When all of these motions are combined, our net speed is about 1.4 million km/h in the direction of the constellation Leo. (And there are still people who insist that we are not making any progress!)

Of course, all this whizzing through space is only one way to look at the Universe.

In the early part of this century, the astronomer, Edwin P. Hubble, was studying the night sky and, in particular, galaxies.

Using the Doppler shifts observed in the light from these galaxies and, in particular, the line spectra arising from key elements, he came to a rather startling conclusion: all of the more distant galaxies are moving away from us. Furthermore, from his careful measurements, Hubble was able to postulate that the "recessional speed of a distant galaxy is proportional to its distance away."

This conclusion eventual gave rise to the "Big Bang Theory" the notion that the Universe started in a single explosion of energy and matter that has been expanding ever since. Of course, this leads to the question: where did this explosion occur? That is, where was the centre of the Big Bang?

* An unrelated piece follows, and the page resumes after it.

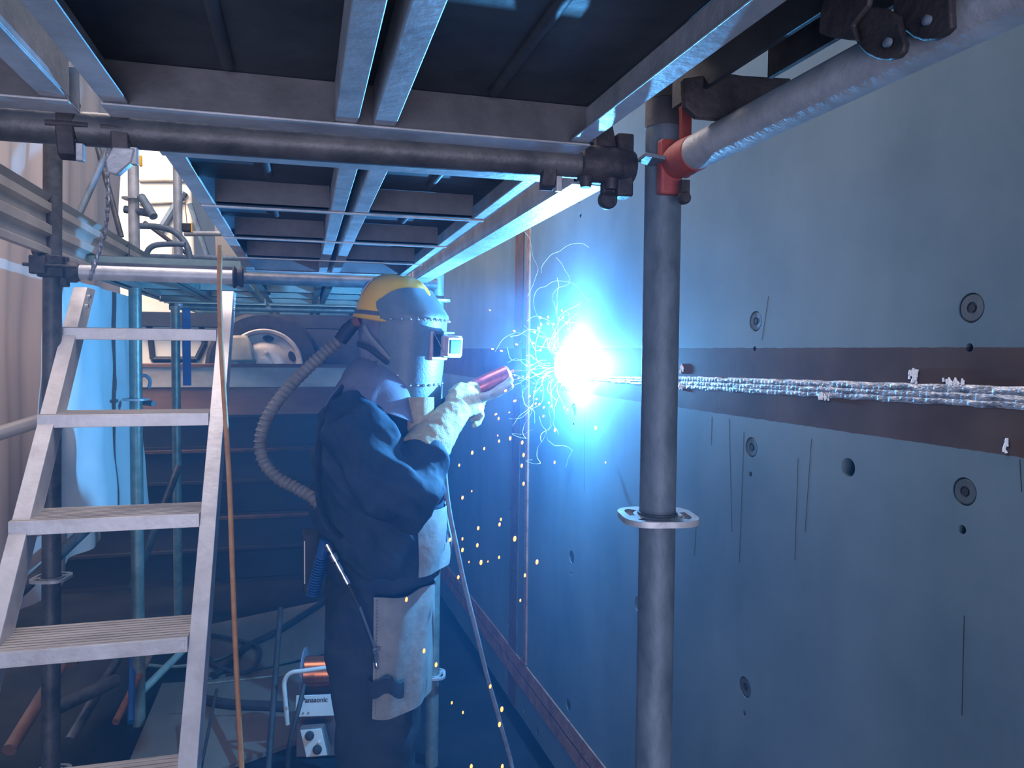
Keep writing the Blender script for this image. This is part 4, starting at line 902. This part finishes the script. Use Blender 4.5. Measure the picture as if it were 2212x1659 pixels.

As far as we can tell with our present capabilities, all of the matter in the Universe seems to be expanding uniformly in all directions. That is, there is no centre. Or any point in the Universe is just as likely to be the centre as any other point.

Indeed, any and every point can be declared the centre of the Universe with equal certainty.

If that is the case, then the centre of the Universe - the one spot not expanding and hence not moving relative to the rest of the Universe might as well be the spot right between your eyes. Yes, from a cosmological point of view, the Universe could be - indeed, is - revolving around you.

Of course, this is probably not something that you want to tell anyone else.